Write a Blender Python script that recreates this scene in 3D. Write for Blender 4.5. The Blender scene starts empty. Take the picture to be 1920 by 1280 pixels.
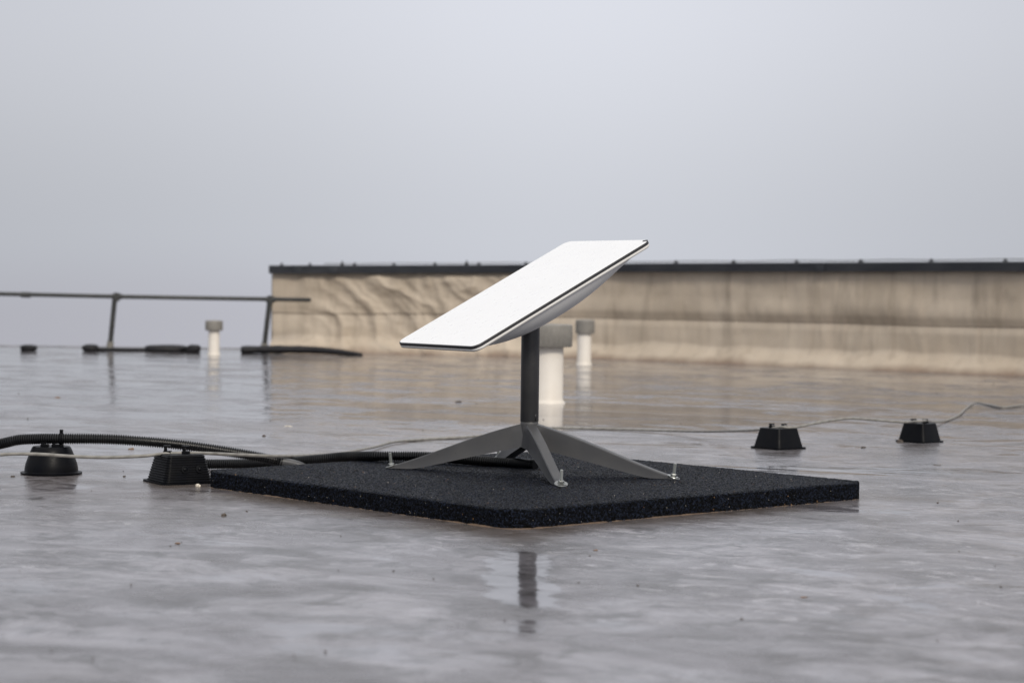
import bpy, bmesh, math, random
from mathutils import Vector, Matrix, noise
R = math.radians
scene = bpy.context.scene
COL = scene.collection

# ------------------------------------------------------------------ camera
CAM_H = 0.4338
cd = bpy.data.cameras.new('camera')
cam = bpy.data.objects.new('camera', cd); COL.objects.link(cam)
cam.matrix_world = Matrix.Translation((0, 0, CAM_H)) @ Matrix.Rotation(math.pi/2-0.0251, 4, 'X') @ Matrix.Rotation(0.0125, 4, 'Z')
cd.sensor_width = 36; cd.lens = 74.11
cd.clip_start = 0.05; cd.clip_end = 3000
cd.dof.use_dof = True; cd.dof.focus_distance = 4.45; cd.dof.aperture_fstop = 5.8
cd.dof.aperture_blades = 7
scene.camera = cam

# ------------------------------------------------------------------ world: fog-grey overcast sky
SUN_EL, SUN_AZ = R(37), R(158)      # azimuth clockwise from +Y; behind the camera, to its right
w = bpy.data.worlds.new('World'); scene.world = w; w.use_nodes = True
nt = w.node_tree; nt.nodes.clear()
def N(t, typ, **kw):
    n = t.nodes.new(typ)
    for k, v in kw.items(): setattr(n, k, v)
    return n
out = N(nt, 'ShaderNodeOutputWorld')
sky = N(nt, 'ShaderNodeTexSky', sky_type='NISHITA', sun_disc=False)
sky.sun_elevation = SUN_EL; sky.sun_rotation = SUN_AZ; sky.dust_density = 4; sky.air_density = 1.5
bg1 = N(nt, 'ShaderNodeBackground'); bg1.inputs[1].default_value = 0.10
nt.links.new(sky.outputs[0], bg1.inputs[0])
tc = N(nt, 'ShaderNodeTexCoord'); sep = N(nt, 'ShaderNodeSeparateXYZ')
nt.links.new(tc.outputs['Generated'], sep.inputs[0])
def wmath(op, a, b=None, c=None, clamp=False):
    n = N(nt, 'ShaderNodeMath', operation=op); n.use_clamp = clamp
    for i, v in enumerate((a, b, c)):
        if v is None: continue
        if isinstance(v, (int, float)): n.inputs[i].default_value = v
        else: nt.links.new(v, n.inputs[i])
    return n.outputs[0]
ns = N(nt, 'ShaderNodeTexNoise'); ns.inputs['Scale'].default_value = 3.0; ns.inputs['Detail'].default_value = 3
nt.links.new(tc.outputs['Generated'], ns.inputs['Vector'])
zz = wmath('ADD', sep.outputs[2], wmath('MULTIPLY', wmath('SUBTRACT', ns.outputs[0], 0.5), 0.03))
mr = N(nt, 'ShaderNodeMapRange'); mr.inputs[1].default_value = -0.1; mr.inputs[2].default_value = 0.9
nt.links.new(zz, mr.inputs[0])
cr = N(nt, 'ShaderNodeValToRGB'); cr.color_ramp.interpolation = 'EASE'
stops = [(-0.09, (.47, .467, .525)), (-0.02, (.54, .545, .605)), (0.025, (.59, .612, .67)), (0.14, (.70, .717, .787)), (0.4, (.87, .88, .93)), (0.9, (1.08, 1.08, 1.10))]
for i, (p, c) in enumerate(stops):
    e = cr.color_ramp.elements[i] if i < 2 else cr.color_ramp.elements.new(0.5)
    e.position = min(1, max(0, p+0.1)); e.color = (*c, 1)
nt.links.new(mr.outputs[0], cr.inputs[0])
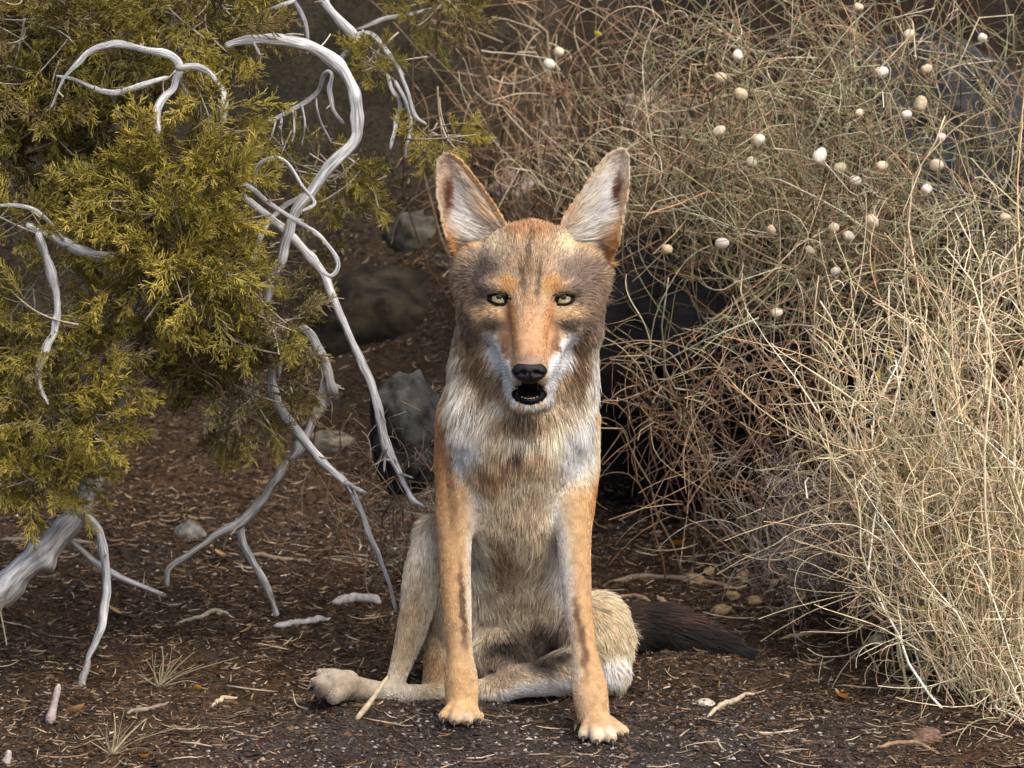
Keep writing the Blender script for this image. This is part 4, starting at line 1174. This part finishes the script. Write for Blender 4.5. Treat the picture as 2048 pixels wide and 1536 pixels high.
# clumped direction jitter
J = np.stack([noise(FP, 1 / 16.0, 81), noise(FP, 1 / 16.0, 82), noise(FP, 1 / 16.0, 83)], 1) * 0.30 + np.stack([noise(FP, 1 / 5.0, 84), noise(FP, 1 / 5.0, 85), noise(FP, 1 / 5.0, 86)], 1) * 0.16 + RNG.standard_normal(FP.shape) * 0.11
FD = norm(FD + J)
FT = norm(FD - FN * np.sum(FD * FN, 1)[:, None] * 0.97)
FL = FL * (0.65 + 0.55 * RNG.random(len(FP))) * (1 + np.where(_leg, 0.05, 0.25) * n_lo)
NP_ = 5
lf = (FLIFT * (0.7 + 0.6 * RNG.random(len(FP))))[:, None]
pts = [FP - FN * 1.5]
cur = FP - FN * 1.5
for k in range(1, NP_):
    t = k / (NP_ - 1)
    ang = lf * (1.9 - 1.7 * t)
    dr = norm(FT * np.cos(ang) + FN * np.sin(ang))
    dr = norm(dr + np.array([0, 0.10 * t, 0]))
    cur = cur + dr * (FL / (NP_ - 1))[:, None]
    pts.append(cur)
FPT = np.stack(pts, 1)
FW = W(FPT[..., 0], FPT[..., 1], FPT[..., 2])

# banded hairs: duller roots, pale middle, some dark tips
BAND = np.tile(np.array([0.72, 0.88, 1.06, 1.16, 1.05]), (len(FP), 1))
tipd = RNG.random(len(FP)) < np.array([.30, .06, .06, .32, .16, .10, .10, .16, .18, .1])[FR]
BAND[tipd] = np.array([0.9, 1.0, 1.05, 0.55, 0.3])

def fur_mat():
    m = bpy.data.materials.new('coyote_fur')
    m.use_nodes = True
    N, L = m.node_tree.nodes, m.node_tree.links
    N.remove(N['Principled BSDF'])
    at = N.new('ShaderNodeAttribute'); at.attribute_name = 'tint'
    df = N.new('ShaderNodeBsdfDiffuse'); tr = N.new('ShaderNodeBsdfTranslucent'); gl = N.new('ShaderNodeBsdfHair')
    gl.component = 'Reflection'
    gl.inputs['RoughnessU'].default_value = 0.35; gl.inputs['RoughnessV'].default_value = 0.6
    gl.inputs['Color'].default_value = (0.5, 0.48, 0.45, 1)
    L.new(at.outputs['Color'], df.inputs['Color']); L.new(at.outputs['Color'], tr.inputs['Color'])
    m1 = N.new('ShaderNodeMixShader'); m1.inputs[0].default_value = 0.4
    L.new(df.outputs[0], m1.inputs[1]); L.new(tr.outputs[0], m1.inputs[2])
    m2 = N.new('ShaderNodeMixShader'); m2.inputs[0].default_value = 0.06
    L.new(m1.outputs[0], m2.inputs[1]); L.new(gl.outputs[0], m2.inputs[2])
    L.new(m2.outputs[0], N['Material Output'].inputs['Surface'])
    return m
M_FUR = fur_mat()
FUR_NAMES = {0: 'head_fur', 1: 'ear_fur', 2: 'ear_fur', 3: 'neck_fur', 4: 'chest_fur', 5: 'foreleg_fur', 6: 'foreleg_fur', 7: 'hind_leg_fur', 8: 'hind_leg_fur', 9: 'tail_fur'}
ROOT_R = np.array([0.00032, 0.0003, 0.0003, 0.00042, 0.00042, 0.00030, 0.00030, 0.00036, 0.0004, 0.00046])
for rg in range(10):
    m = FR == rg
    n = int(m.sum())
    hc = bpy.data.hair_curves.new(FUR_NAMES[rg])
    hc.add_curves([NP_] * n)
    hc.attributes['position'].data.foreach_set('vector', (FW[m] - COY).astype(np.float32).ravel())
    ra = hc.attributes.get('radius') or hc.attributes.new('radius', 'FLOAT', 'POINT')
    prof = np.array([1.0, 1.0, 0.85, 0.6, 0.15])
    ra.data.foreach_set('value', (np.tile(prof, n) * ROOT_R[rg]).astype(np.float32))
    ca = hc.attributes.new('tint', 'FLOAT_COLOR', 'POINT')
    c4 = np.ones((n, NP_, 4), np.float32)
    c4[:, :, :3] = np.clip(fcol[m][:, None] * BAND[m][:, :, None], 0.002, 0.95)
    ca.data.foreach_set('color', c4.ravel())
    hc.materials.append(M_FUR)
    fo = link(FUR_NAMES[rg], hc, coyote)
    if rg == 9:
        tag(fo, 'dark brown and black bushy tail fur')

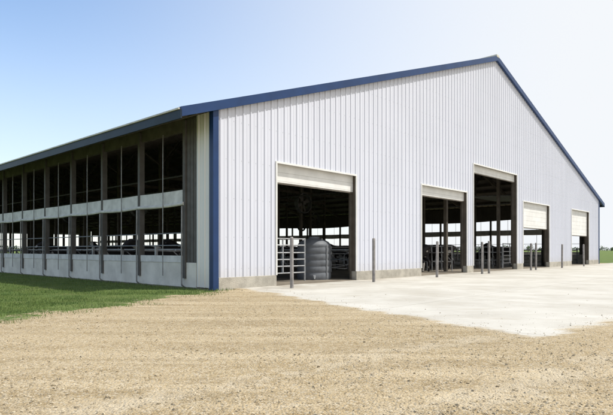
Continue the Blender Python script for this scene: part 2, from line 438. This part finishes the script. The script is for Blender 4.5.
# ---------------- storage tank just inside the first door
mb=MB(); pr=[(.74,0)]
for k in range(5):
    z0=.08+k*.27; pr+=[(.76,z0),(.76,z0+.19),(.742,z0+.215),(.742,z0+.245)]
pr+=[(.76,1.45),(.74,1.52),(.66,1.62),(.50,1.71),(.30,1.77),(.24,1.78),(.24,1.84),(.21,1.86),(.05,1.865)]
mb.lathe(pr,40)
tk=mb.obj('storage_tank',M['tank'],None,True); tk.location=tw(6.2,1.5,.025); tk.scale=(.90,.90,.92)
mb=MB(); mb.pipe([(0,-.70,.15),(0,-.88,.15),(0,-.9,.05)],.035,8); mb.pipe([(.55,-.55,.1),(.56,-.57,1.5)],.02,6); mb.box((-.06,-.80,.09),(.06,-.74,.21)); o=mb.obj('valve',M['galv'],tk)

# ---------------- bollards
for i,t in enumerate([2.15,6.54,11.27,15.8,16.6,22.4,23.2,28.0,32.9]):
    mb=MB(); h=1.62+random.uniform(-.05,.05); r=.058
    mb.lathe([(r,-.1),(r,h-.03),(r*.85,h),(r*.45,h+.02)],14)
    o=mb.obj('bollard',M['bollard'],None,True); o.location=tw(t,-1.2,.0); o.rotation_euler=(random.uniform(-.012,.012),random.uniform(-.012,.012),i)

# ---------------- cows
def cowmesh(name,head):
    V=[(-.55,0,1.08),(-.82,0,1.16),(-.1,0,1.0),(.38,0,1.0),(.66,0,1.1)]; R=[.29,.17,.345,.31,.23]
    E=[(0,1),(0,2),(2,3),(3,4)]
    def add(p,r,par): V.append(p);R.append(r);E.append((par,len(V)-1));return len(V)-1
    if head=='up': H=[((.98,0,1.3),.15),((1.2,0,1.46),.115),((1.38,0,1.33),.10),((1.55,0,1.16),.075)]
    else: H=[((.98,0,1.0),.15),((1.22,0,.78),.115),((1.33,0,.60),.10),((1.38,0,.40),.075)]
    q=4
    for k,(p,r) in enumerate(H):
        q=add(p,r,q)
        if k==1: poll=q
    for sg in(-1,1):
        e=add((H[1][0][0]-.03,sg*.13,H[1][0][2]+.04),.035,poll); add((H[1][0][0]-.06,sg*.27,H[1][0][2]+.01),.04,e)
        a=add((-.58,sg*.19,.86),.16,0); a=add((-.50,sg*.21,.68),.105,a); a=add((-.74,sg*.2,.47),.058,a); a=add((-.70,sg*.2,.13),.045,a); add((-.66,sg*.2,.03),.062,a)
        a=add((.48,sg*.17,.78),.115,3); a=add((.52,sg*.18,.42),.058,a); a=add((.49,sg*.18,.13),.043,a); add((.53,sg*.18,.03),.06,a)
    a=add((-.95,0,1.16),.035,1); a=add((-1.02,0,.85),.022,a); add((-1.0,0,.45),.04,a)
    add((-.40,0,.66),.13,0)
    me=bpy.data.meshes.new(name); me.from_pydata(V,E,[]); o=bpy.data.objects.new(name+'_tmp',me); S.collection.objects.link(o)
    o.modifiers.new('s','SKIN'); 
    for i,sv in enumerate(me.skin_vertices[0].data): sv.radius=(R[i],R[i]*(.92 if i<5 else 1)); sv.use_root=(i==0)
    ss=o.modifiers.new('d','SUBSURF'); ss.levels=2; ss.render_levels=2
    dg=bpy.context.evaluated_depsgraph_get(); m2=bpy.data.meshes.new_from_object(o.evaluated_get(dg)); m2.name=name
    bpy.data.objects.remove(o); m2.materials.clear(); m2.materials.append(M['cow'])
    m2.polygons.foreach_set('use_smooth',[True]*len(m2.polygons)); return m2
cu=cowmesh('cow_mesh_standing','up'); cd=cowmesh('cow_mesh_grazing','down')
cows=[(5.2,8.2,160,1.1,0),(8.2,11,100,1.1,1),(4.5,14,20,1.1,0),
 (15.3,2.4,80,1.15,0),(16.4,3.9,60,1.15,1),(14.6,6.5,120,1.1,0),(19.0,3.0,95,1.15,1),(20.6,4.2,100,1.15,0),(22.3,4.9,70,1.15,1),(21.5,7.0,40,1.1,0),(19.2,9.5,10,1.1,0),
 (27.5,2.5,90,1.1,0),(29.5,4.5,60,1.1,1),(1.9,6,180,1.05,0),(2.0,9.7,180,1.05,1),(1.9,14.5,180,1.05,0),(5,17,90,1.1,0),(4.4,22,70,1.1,1),(15.2,12,90,1.1,0),(13.5,18,200,1.1,1)]
for t,s,a,sc,k in cows:
    o=bpy.data.objects.new('cow',(cu,cd)[k]); S.collection.objects.link(o); o.location=tw(t,s,.025); o.rotation_euler=(0,0,ANG+math.radians(a)); o.scale=(sc,sc,sc)

# ---------------- ground
def axis(fa,fb,step,far):
    a=list(np.arange(fa,fb,step)); x=fa; st=step; lo=[]
    while x>-far: st*=1.35; x-=st; lo.append(x)
    x=a[-1]; st=step; hi=[]
    while x<far: st*=1.35; x+=st; hi.append(x)
    return np.array(lo[::-1]+a+hi)
def inap(x,y):
    p=Vector((x,y))-P1; return min(nA.dot(p),nB.dot(p))
def gz(x,y):
    z=0.0
    if abs(x)<40 and -5<y<45:
        z=-.008+.026*noise.noise(Vector((x*.55,y*.9,0)))+.014*noise.noise(Vector((x*2.2,y*3,4)))+.006*noise.noise(Vector((x*6,y*6,9)))
    k=inap(x,y)
    if k>-.9: 
        f=min(1,(k+.9)/.5); z=z*(1-f)+(-.003)*f
    if k>.5: z=-.03
    r=Vector((x-CX,y-CY))
    if r.dot(D1)>-.2 and r.dot(D2)>-.2: z=-.04
    return z
xs=axis(-14,14,.14,2200); ys=axis(2,22,.14,2200)
nx,ny=len(xs),len(ys)
verts=[(x,y,gz(x,y)) for y in ys for x in xs]
faces=[(j*nx+i,j*nx+i+1,(j+1)*nx+i+1,(j+1)*nx+i) for j in range(ny-1) for i in range(nx-1)]
mb=MB(); mb.v=verts; mb.f=faces; g=mb.obj('ground',M['ground'],None,True)
P2=P1+E2*75; P3=Vector(tw(52,0)[:2]); 
edge=[P0.lerp(P1,k/60) for k in range(60)]+[P1.lerp(P2,k/200) for k in range(201)]
outer=[]
for k,p in enumerate(edge):
    if k<60: n=-nA
    elif k==60: n=(-nA-nB).normalized()*1.15
    else: n=-nB
    w=.28+.12*noise.noise(Vector((p.x*1.5,p.y*1.5,3))); q=p+n*w; outer.append(q)
ne=len(edge)
mb=MB(); mb.v=[(p.x,p.y,.002) for p in edge]+[tuple(tw(52,0,.002)),tuple(tw(.75,0,.002))]
mb.f=[tuple(range(ne+2))]
o0=len(mb.v); mb.v+=[(p.x,p.y,-.012) for p in outer]
for k in range(ne-1): mb.f.append((o0+k,o0+k+1,k+1,k))
ap=mb.obj('concrete_apron',M['apron'],None,True)
if ap.data.polygons[0].normal.z<0: ap.data.flip_normals()

# pebbles
V=[];F=[]
octv=np.array([(1,0,0),(-1,0,0),(0,1,0),(0,-1,0),(0,0,1),(0,0,-1)],float); octf=[(0,2,4),(2,1,4),(1,3,4),(3,0,4),(2,0,5),(1,2,5),(3,1,5),(0,3,5)]
cnt=0
def edged(x,y):
    return (x-AX)*NX+(y-AY)*NY
while cnt<24000:
    y=3.2+14*random.random()**1.7; x=random.uniform(-.75*y-1,.75*y+1)
    if edged(x,y)<-.5: continue
    ina=inap(x,y)
    if ina>.0 and random.random()>.5*math.exp(-ina*1.8)+.008: continue
    if ina<0 and noise.noise(Vector((x*.5,y*1.1,7)))<random.uniform(-.45,.45): continue
    rr=Vector((x-CX,y-CY))
    if rr.dot(D2)>-.1 and rr.dot(D1)>-.1: continue
    r=random.choice((.004,.005,.005,.006,.006,.008,.010,.015))*random.uniform(.7,1.25)
    a=rng.uniform(.6,1.25,(6,1)); rot=Matrix.Rotation(random.uniform(0,6.28),3,Vector((random.random(),random.random(),1)).normalized())
    q=(octv*a*np.array([1.2,1,.5])*r)@np.array(rot); zz=.002 if ina>0 else gz(x,y)
    q+=np.array((x,y,zz+r*.1)); b=len(V); V.extend(map(tuple,q)); F.extend([(b+i,b+j,b+k) for i,j,k in octf]); cnt+=1
mb=MB(); mb.v=V; mb.f=F; mb.obj('gravel',M['stone'])
# grass blades
V=[];F=[];cnt=0
def blade(x,y,h):
    a=random.uniform(0,6.28); w=random.uniform(.004,.009); l=random.uniform(-.03,.03); l2=random.uniform(-.03,.03)
    b=len(V); c,d=math.cos(a)*w,math.sin(a)*w
    V.extend([(x-c,y-d,-.035),(x+c,y+d,-.035),(x+l,y+l2,h)]); F.append((b,b+1,b+2))
while cnt<120000:
    y=6+30*random.random()**1.6; x=random.uniform(-.75*y-2,-1.5)
    rel=Vector((x-CX,y-CY)); t=rel.dot(D1); s=rel.dot(D2)
    if t>-.12 and s>-.1: continue
    e=edged(x,y)+2.0*noise.fractal(Vector((x*.9,y*.9,3)),1,2,4)*.6
    if e>.5 or (e>-1.0 and random.random()<(e+1.0)/1.5): continue
    h=random.uniform(.02,.055)*(1.0+.5*noise.noise(Vector((x,y,1)))); 
    if -.5<t: h*=1.5
    blade(x,y,h); cnt+=1
mb=MB(); mb.v=V; mb.f=F; mb.obj('grass',M['grass'])
# distant treeline
V=[];F=[]
def clump(c,r,n):
    for _ in range(n):
        d=Vector((random.gauss(0,1),random.gauss(0,1),random.gauss(0,.8))).normalized()*r*random.uniform(.5,1.05)
        p=c+d; q=random.uniform(.5,1.1); u=Vector((random.gauss(0,1),random.gauss(0,1),random.gauss(0,1))).normalized()*q; w=u.orthogonal().normalized()*q
        b=len(V); V.extend([tuple(p-u),tuple(p+w),tuple(p+u),tuple(p-w)]); F.append((b,b+1,b+2,b+3))
for k in range(260):
    az=math.radians(-75+150*k/260+random.uniform(-.3,.3)); R=random.uniform(850,950); h=random.uniform(4,9)
    x,y=R*math.sin(az),R*math.cos(az)
    for j in range(5): clump(Vector((x+random.uniform(-7,7),y+random.uniform(-4,4),h*random.uniform(.25,.7))),h*.45,20)
mb=MB(); mb.v=V; mb.f=F; mb.obj('distant_treeline',M['leaf'])

# ---------------- light
az=math.radians(96); el=math.radians(60)
v=Vector((math.sin(az)*math.cos(el),math.cos(az)*math.cos(el),math.sin(el)))
sd=bpy.data.lights.new('sun','SUN'); sd.energy=5.0; sd.angle=math.radians(.5); sd.color=(1,.965,.9)
so=bpy.data.objects.new('sun',sd); S.collection.objects.link(so); so.rotation_euler=v.to_track_quat('Z','Y').to_euler()
w=bpy.data.worlds.new('World'); S.world=w; w.use_nodes=True; nt=w.node_tree
def N(ty,**k):
    nd=nt.nodes.new(ty)
    for a,b in k.items(): setattr(nd,a,b)
    return nd
lk=nt.links.new
sk=N('ShaderNodeTexSky'); sk.sky_type='NISHITA'; sk.sun_disc=False; sk.sun_elevation=el; sk.sun_rotation=az
sk.air_density=1.0; sk.dust_density=.5; sk.ozone_density=1.1; sk.altitude=0
tc=N('ShaderNodeTexCoord')
dt=N('ShaderNodeVectorMath',operation='DOT_PRODUCT'); lk(tc.outputs['Generated'],dt.inputs[0]); dt.inputs[1].default_value=(math.sin(az),math.cos(az),0)
m1=N('ShaderNodeMapRange',interpolation_type='SMOOTHSTEP'); lk(dt.outputs['Value'],m1.inputs['Value']); m1.inputs['From Min'].default_value=-.62; m1.inputs['From Max'].default_value=.40
sx=N('ShaderNodeSeparateXYZ'); lk(tc.outputs['Generated'],sx.inputs[0])
m2=N('ShaderNodeMapRange',interpolation_type='SMOOTHSTEP'); lk(sx.outputs['Z'],m2.inputs['Value']); m2.inputs['From Min'].default_value=.0; m2.inputs['From Max'].default_value=.45
m2.inputs['To Min'].default_value=.38; m2.inputs['To Max'].default_value=1.0
iv=N('ShaderNodeMath',operation='SUBTRACT'); iv.inputs[0].default_value=1; lk(m1.outputs[0],iv.inputs[1])
mu=N('ShaderNodeMath',operation='MULTIPLY'); lk(iv.outputs[0],mu.inputs[0]); lk(m2.outputs[0],mu.inputs[1])
mx=N('ShaderNodeMix',data_type='RGBA'); lk(mu.outputs[0],mx.inputs[0]); mx.inputs[6].default_value=(6.5,6.7,6.95,1)
gain=N('ShaderNodeMix',data_type='RGBA',blend_type='MULTIPLY'); gain.inputs[0].default_value=1; lk(sk.outputs[0],gain.inputs[6]); gain.inputs[7].default_value=(1.55,1.62,1.65,1)
lk(gain.outputs[2],mx.inputs[7]); lk(mx.outputs[2],nt.nodes['Background'].inputs[0]); nt.nodes['Background'].inputs[1].default_value=.14
# ---------------- camera
cd_=bpy.data.cameras.new('camera'); cam=bpy.data.objects.new('camera',cd_); S.collection.objects.link(cam); S.camera=cam
cam.location=(0,0,1.2); cam.rotation_euler=(math.radians(90),0,0); cd_.sensor_width=36; cd_.lens=535/613*36; cd_.shift_y=42.5/613; cd_.clip_end=6000; cd_.clip_start=.05
S.view_settings.view_transform='Standard'; S.view_settings.look='None'; S.view_settings.exposure=0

→ Aim: Please transcribe, word for word, every line from the first line of the records above through the line containing "scene.camera = cam", and leave out any pictures.

→ Expected output:
Write a Blender Python script that recreates this scene in 3D. Write for Blender 4.5. The Blender scene starts empty. Take the picture to be 1920 by 1280 pixels.
import bpy, bmesh, math, random
from mathutils import Vector, Matrix, noise
R = math.radians
scene = bpy.context.scene
COL = scene.collection

# ------------------------------------------------------------------ camera
CAM_H = 0.4338
cd = bpy.data.cameras.new('camera')
cam = bpy.data.objects.new('camera', cd); COL.objects.link(cam)
cam.matrix_world = Matrix.Translation((0, 0, CAM_H)) @ Matrix.Rotation(math.pi/2-0.0251, 4, 'X') @ Matrix.Rotation(0.0125, 4, 'Z')
cd.sensor_width = 36; cd.lens = 74.11
cd.clip_start = 0.05; cd.clip_end = 3000
cd.dof.use_dof = True; cd.dof.focus_distance = 4.45; cd.dof.aperture_fstop = 5.8
cd.dof.aperture_blades = 7
scene.camera = cam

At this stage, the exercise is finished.